━━━ Recorded data ━━━

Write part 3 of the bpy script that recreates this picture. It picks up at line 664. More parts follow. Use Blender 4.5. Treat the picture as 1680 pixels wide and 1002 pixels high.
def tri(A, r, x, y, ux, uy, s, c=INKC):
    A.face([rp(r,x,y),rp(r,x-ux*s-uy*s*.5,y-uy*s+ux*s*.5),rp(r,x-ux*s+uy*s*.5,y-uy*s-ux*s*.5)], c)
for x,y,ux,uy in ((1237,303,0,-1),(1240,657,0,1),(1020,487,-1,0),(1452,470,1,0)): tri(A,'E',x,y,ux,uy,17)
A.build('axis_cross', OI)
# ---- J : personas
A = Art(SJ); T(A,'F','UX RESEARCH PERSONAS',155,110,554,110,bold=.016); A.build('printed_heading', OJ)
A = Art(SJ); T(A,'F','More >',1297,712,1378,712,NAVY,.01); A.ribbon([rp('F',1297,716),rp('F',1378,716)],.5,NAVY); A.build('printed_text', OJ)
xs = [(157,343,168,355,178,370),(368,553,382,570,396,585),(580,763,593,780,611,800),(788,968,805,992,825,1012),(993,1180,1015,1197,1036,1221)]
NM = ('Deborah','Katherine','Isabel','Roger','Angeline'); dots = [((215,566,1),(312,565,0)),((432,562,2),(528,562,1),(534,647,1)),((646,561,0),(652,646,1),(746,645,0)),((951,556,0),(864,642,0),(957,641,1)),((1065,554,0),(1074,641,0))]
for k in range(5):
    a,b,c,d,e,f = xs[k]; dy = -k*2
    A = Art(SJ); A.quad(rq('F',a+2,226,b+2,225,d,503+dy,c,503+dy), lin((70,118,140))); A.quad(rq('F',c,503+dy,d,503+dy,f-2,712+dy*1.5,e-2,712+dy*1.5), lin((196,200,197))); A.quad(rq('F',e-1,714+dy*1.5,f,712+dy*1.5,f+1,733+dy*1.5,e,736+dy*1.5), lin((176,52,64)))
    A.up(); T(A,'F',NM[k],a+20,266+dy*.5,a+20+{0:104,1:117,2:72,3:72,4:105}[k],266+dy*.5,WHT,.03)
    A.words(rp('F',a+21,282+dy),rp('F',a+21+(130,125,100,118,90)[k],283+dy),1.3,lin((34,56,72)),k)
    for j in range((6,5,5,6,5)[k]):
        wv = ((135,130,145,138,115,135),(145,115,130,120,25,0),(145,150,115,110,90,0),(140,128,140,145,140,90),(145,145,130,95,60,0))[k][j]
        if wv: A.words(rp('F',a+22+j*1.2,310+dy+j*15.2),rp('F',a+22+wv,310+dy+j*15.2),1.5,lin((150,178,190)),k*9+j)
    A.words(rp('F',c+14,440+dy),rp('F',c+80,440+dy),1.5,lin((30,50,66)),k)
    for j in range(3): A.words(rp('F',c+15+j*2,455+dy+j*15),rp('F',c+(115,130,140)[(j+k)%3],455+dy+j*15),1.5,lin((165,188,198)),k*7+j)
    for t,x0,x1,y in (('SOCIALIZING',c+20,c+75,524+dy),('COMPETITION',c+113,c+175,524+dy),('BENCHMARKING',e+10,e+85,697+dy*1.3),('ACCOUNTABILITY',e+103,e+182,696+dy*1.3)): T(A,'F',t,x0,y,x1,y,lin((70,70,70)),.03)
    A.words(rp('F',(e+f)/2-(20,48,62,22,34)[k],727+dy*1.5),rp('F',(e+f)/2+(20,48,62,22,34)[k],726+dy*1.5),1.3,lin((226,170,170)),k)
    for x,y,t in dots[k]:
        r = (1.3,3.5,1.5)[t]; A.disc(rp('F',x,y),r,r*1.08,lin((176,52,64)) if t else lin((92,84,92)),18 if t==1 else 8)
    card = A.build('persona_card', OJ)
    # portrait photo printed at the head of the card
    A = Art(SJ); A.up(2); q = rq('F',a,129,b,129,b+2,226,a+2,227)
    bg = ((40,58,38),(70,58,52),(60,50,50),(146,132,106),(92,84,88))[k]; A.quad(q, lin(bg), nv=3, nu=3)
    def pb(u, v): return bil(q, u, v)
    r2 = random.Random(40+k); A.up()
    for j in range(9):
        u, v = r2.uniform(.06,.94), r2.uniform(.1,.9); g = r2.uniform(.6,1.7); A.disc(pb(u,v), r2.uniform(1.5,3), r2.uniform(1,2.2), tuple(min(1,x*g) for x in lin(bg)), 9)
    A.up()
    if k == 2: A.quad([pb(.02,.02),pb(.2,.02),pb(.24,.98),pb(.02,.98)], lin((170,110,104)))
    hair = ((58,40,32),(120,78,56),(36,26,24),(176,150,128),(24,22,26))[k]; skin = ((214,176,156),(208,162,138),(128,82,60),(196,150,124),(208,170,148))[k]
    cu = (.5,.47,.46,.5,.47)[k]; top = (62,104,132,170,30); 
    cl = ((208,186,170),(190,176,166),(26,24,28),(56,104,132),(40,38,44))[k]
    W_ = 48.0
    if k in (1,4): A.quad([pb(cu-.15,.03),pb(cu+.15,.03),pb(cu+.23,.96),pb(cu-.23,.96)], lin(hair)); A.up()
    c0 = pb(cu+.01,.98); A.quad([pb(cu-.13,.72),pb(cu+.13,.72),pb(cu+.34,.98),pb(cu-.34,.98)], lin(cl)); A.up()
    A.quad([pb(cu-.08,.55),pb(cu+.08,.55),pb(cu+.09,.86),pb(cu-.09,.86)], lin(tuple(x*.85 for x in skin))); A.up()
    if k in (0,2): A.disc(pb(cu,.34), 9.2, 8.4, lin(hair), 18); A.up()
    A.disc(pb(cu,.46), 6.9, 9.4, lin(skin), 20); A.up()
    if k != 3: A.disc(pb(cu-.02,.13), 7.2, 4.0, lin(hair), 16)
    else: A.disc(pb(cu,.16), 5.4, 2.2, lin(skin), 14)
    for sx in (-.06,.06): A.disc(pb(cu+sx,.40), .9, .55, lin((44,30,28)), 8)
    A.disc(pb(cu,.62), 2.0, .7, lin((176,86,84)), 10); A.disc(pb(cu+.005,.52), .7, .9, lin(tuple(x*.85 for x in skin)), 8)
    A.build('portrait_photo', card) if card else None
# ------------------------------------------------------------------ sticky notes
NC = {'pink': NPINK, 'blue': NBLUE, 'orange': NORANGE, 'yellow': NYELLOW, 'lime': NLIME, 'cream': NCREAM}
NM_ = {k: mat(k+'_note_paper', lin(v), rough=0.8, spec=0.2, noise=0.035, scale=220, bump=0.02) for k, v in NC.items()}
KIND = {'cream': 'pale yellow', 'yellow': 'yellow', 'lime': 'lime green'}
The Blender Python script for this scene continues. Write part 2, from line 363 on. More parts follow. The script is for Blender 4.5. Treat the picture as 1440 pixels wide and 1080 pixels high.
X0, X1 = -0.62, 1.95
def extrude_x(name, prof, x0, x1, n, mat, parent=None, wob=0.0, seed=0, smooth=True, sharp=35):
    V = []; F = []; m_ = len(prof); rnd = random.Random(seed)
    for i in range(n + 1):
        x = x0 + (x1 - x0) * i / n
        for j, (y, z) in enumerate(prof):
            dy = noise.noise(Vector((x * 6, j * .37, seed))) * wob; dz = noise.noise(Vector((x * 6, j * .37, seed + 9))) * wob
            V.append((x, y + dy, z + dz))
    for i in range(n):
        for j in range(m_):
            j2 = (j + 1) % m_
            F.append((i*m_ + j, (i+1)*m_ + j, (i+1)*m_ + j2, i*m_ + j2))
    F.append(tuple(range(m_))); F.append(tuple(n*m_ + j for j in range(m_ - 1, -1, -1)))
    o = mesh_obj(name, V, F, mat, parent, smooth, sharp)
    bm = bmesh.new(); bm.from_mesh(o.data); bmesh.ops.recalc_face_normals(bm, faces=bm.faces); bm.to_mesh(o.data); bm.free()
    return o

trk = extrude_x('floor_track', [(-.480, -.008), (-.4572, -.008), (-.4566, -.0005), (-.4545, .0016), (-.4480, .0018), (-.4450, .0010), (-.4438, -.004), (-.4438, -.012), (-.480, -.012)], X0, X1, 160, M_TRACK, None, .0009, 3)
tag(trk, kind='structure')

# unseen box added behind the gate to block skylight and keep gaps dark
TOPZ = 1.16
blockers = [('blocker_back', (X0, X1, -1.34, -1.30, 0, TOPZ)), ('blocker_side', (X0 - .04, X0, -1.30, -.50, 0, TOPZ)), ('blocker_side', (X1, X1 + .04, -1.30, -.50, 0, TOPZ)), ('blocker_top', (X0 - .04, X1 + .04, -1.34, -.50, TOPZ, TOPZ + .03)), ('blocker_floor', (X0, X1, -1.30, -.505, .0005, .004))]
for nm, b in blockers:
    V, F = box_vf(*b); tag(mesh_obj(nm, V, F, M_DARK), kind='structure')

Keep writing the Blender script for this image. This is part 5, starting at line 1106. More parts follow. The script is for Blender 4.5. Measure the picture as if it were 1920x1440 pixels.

━━━

In the listing above, find the line containing "V, F = box_vf(*b);", then reproduce it and each line after it through the end, exactly and with nothing added.

_Output for this task_:
    V, F = box_vf(*b); tag(mesh_obj(nm, V, F, M_DARK), kind='structure')

Keep writing the Blender script for this image. This is part 5, starting at line 1106. More parts follow. The script is for Blender 4.5. Measure the picture as if it were 1920x1440 pixels.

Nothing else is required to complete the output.